All had different issues. One was gun safety. One was equipment safety. The third was a newcomer to hunting whose family worried about what they perceived as a rowdy activity of booze and bullets.

In all truthfulness hunting is a potentially dangerous sport that is actually very safe. Last year in Texas there were 23 hunting accidents and two fatalities, but there were about a million hunters who logged tens of millions of hunting days. That all means it was probably more dangerous to drive to a hunt than participate in it.

Hunting is supposed to be fun, but it also requires commonsense and a certain amount of maturity to be safe.

Unfortunately there are still rowdies who for some reason have to have too much to drink to have a good time when they go hunting. Probably the same ones that get plowed at a football game or other events.

For the most part, however, hunters take hunting serious and, like driving, don’t drink while hunting. I don’t know whether it is the dollars invested, the competition between hunters or that hunters have evolved, but thankfully it isn’t what it used to be.

Being in a safe hunting environment is a little like that old driving safety tip about driving defensively. Instead of depending on the other person to do the right thing; don’t get yourself in a dangerous position. And to be honest, that begins and ends with being as particular about whom you hunt with as you are about what you hunt with.

Hunt with others who hunt like you, who have the same attitude and goals. Hunt with those who think safety first.

I have been peppered by shotgun pellets, something that is inevitable if you bird hunt much. I have also been in a camp where a rifle, my rifle that was loaned to someone else, discharged around the vehicles. On another occasion one was mishandled and the floorboard was shot out of a truck.

Both were accidents, and avoidable, but in more than 50 years of hunting that isn’t a bad safety record.

When it comes to equipment safety hunters should expect the worst, while hoping for the best. There are a lot of cheap stands on the market. I recently helped a friend put together a tripod, and to be honest it couldn’t have been done alone. In the end the thing was held together with bolts, clips and it would have been bailing wire if we could have found some. There were bolts left over because they simply wouldn’t fit in the holes they were supposed to fit.

He knows the blind isn’t 100 percent safe and has to deal with that every time he climbs in and out. What if he didn’t know?

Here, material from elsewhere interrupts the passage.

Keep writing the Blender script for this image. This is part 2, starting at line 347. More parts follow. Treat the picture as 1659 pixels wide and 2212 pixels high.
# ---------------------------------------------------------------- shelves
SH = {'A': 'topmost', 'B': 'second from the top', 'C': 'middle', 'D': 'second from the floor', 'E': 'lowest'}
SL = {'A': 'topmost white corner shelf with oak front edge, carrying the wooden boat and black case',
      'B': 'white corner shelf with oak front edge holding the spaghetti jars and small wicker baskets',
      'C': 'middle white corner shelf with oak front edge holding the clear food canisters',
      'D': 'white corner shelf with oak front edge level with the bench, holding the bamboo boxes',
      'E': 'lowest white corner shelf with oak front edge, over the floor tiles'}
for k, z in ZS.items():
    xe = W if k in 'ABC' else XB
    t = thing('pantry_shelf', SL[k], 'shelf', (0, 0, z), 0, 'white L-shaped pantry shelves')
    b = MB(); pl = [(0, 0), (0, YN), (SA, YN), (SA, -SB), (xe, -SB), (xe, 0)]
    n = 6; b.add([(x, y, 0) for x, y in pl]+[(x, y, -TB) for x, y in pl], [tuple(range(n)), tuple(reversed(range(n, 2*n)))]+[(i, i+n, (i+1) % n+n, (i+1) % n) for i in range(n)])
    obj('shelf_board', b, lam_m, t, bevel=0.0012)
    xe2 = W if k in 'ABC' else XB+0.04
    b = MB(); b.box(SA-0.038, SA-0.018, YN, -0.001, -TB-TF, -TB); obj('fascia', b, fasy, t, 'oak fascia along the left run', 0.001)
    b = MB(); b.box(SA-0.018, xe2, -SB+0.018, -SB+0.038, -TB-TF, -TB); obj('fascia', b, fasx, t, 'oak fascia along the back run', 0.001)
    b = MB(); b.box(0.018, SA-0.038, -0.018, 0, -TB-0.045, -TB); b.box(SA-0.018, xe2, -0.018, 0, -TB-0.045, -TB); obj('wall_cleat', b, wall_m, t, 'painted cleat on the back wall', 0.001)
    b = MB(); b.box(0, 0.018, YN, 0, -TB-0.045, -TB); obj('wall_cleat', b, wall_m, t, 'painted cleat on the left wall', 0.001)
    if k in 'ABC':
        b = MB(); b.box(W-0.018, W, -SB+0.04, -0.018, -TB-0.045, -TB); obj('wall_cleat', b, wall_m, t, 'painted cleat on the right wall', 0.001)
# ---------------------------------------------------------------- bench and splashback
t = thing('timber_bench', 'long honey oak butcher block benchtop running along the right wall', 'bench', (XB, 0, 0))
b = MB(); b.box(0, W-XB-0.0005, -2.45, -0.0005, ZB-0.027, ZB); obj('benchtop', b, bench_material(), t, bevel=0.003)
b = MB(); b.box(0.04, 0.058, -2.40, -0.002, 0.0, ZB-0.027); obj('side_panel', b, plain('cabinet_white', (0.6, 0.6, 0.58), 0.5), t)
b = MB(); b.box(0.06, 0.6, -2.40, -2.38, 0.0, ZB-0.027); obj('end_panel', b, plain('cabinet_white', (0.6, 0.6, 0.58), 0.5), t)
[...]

In most cases the blinds are safer than they were in the 1970s when we made everything in the backyard of whatever lumber we can find. Blinds, good blinds, now have stairs instead of ladders and for aging hunters carrying a ton of gear that is a good thing.

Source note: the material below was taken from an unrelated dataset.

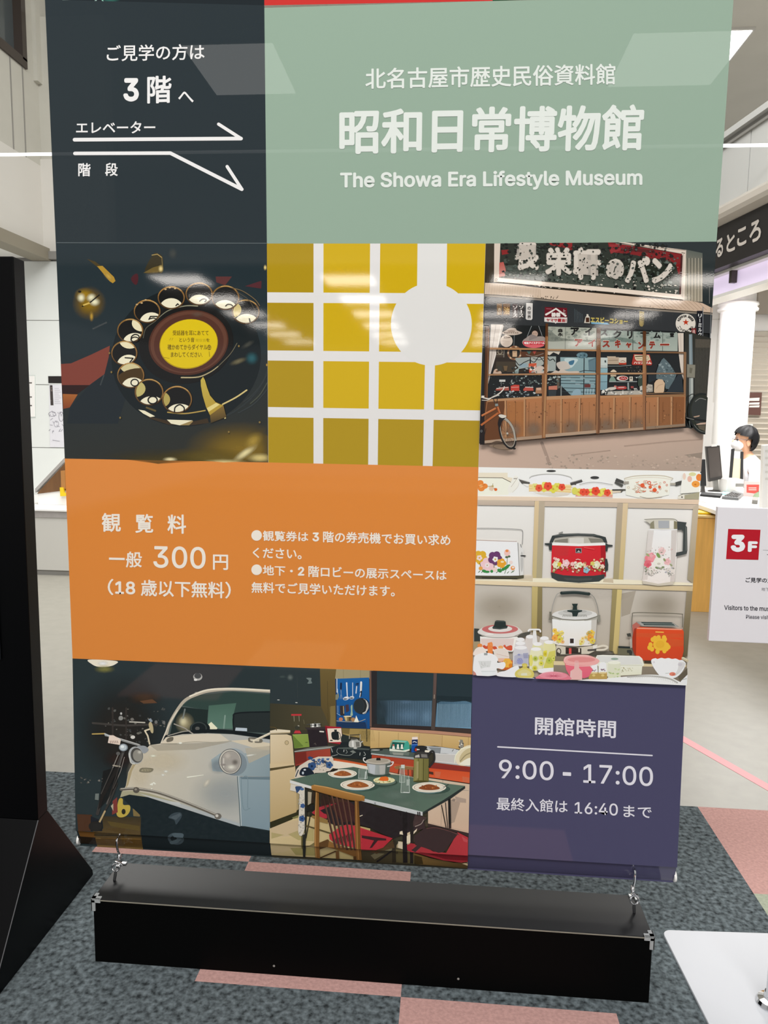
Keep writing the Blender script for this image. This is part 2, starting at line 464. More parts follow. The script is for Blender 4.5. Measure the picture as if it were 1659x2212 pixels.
# side wall of the upper storey at the left, with its window
WZ0 = on_x(50, 131, XL).z; wy1 = on_x(52, 130, XL).y
zl = on_x(50, 335, XL).z
b = MB(); b.box(XL - 0.15, XL, 1.0, YB, zl, WZ0, 0); b.box(XL - 0.15, XL, wy1, YB, WZ0, 6.0, 0); b.box(XL - 0.15, XL, 1.0, YB, ZS + 0.06, zl, 1); b.box(XL - 0.15, XL, 1.0, wy1, WZ0 + 1.1, 6.0, 0)
for px in (24, 50): y = on_x(px, 200, XL).y; b.box(XL, XL + 0.004, y - 0.008, y + 0.008, zl, WZ0, 2)
yc = on_x(68, 60, XL).y; b.box(XL, XL + 0.04, yc, yc + 0.35, WZ0 - 0.1, 6.0, 3)
struct(b.build('wall_left', [M_WALL, M_OFF, M_GREY, M_WALL]))
b = MB(); b.box(XL - 0.12, XL + 0.06, 1.0, YB, ZS - 0.05, ZS + 0.06); struct(b.build('trim_1', mat('beige_trim', '#8d8676', 0.6)))
b = MB(); b.box(XL - 0.10, XL + 0.02, 1.0, wy1 + 0.02, WZ0 - 0.06, WZ0 + 0.02); b.box(XL - 0.10, XL + 0.02, wy1 - 0.05, wy1 + 0.02, WZ0, WZ0 + 1.1); wf = b.build('window_1', M_DKFRAME); struct(wf)
b = MB(); b.box(XL - 0.08, XL - 0.06, 1.0, wy1 - 0.05, WZ0, WZ0 + 1.1); b.build('pane', M_GLASS, wf)
b = MB(); b.box(XL - 3.0, XL, 1.0, YB, ZS - 0.02, ZS); struct(b.build('ceiling_left', M_WHITE))

# ------------------------------------------------------------------ ceiling of the hall
ZC = 6.0
b = MB(); b.box(-8, 8, 2.6, 13, ZC, ZC + 0.1); struct(b.build('ceiling', mat('ceiling_paint', '#e8e4d8', 0.55, noise=0.03, nscale=1.5)))
b = MB(); b.box(-8, 8, 12.9, 13, 0, ZC); struct(b.build('wall_far', M_WALL))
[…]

Still, hunters need to take precautions. Make sure rifles and crossbows are unloaded when going in and coming out of a stand.

Use a rope to raise and lower guns and bows to a ladder stand, self-climbing stand or tripod.

As for gun safety, there are the 10 commandments everyone is taught in hunter education. Here is a shorthand list:
Make sure you guns are in good working order.

Don’t drive around with a loaded gun. Always keep the bolt open as a reminder and for added safety.

Use binoculars to identify a target before looking at it through a scope.

Don’t take the safety off until ready to shoot.

The truth is most accidents are bird hunters swinging on other hunters. Quail hunters solve this by working in a line and wearing orange. Dove hunters, and to a lesser degree duck hunters, need to think about where everyone is, and don’t worry about passing on a bird that flies in someone’s direction.

In hunting, nothing is truer than that old ad campaign that said guns don’t kill people, people kill people. It doesn’t take a lot for a hunt to go good or bad.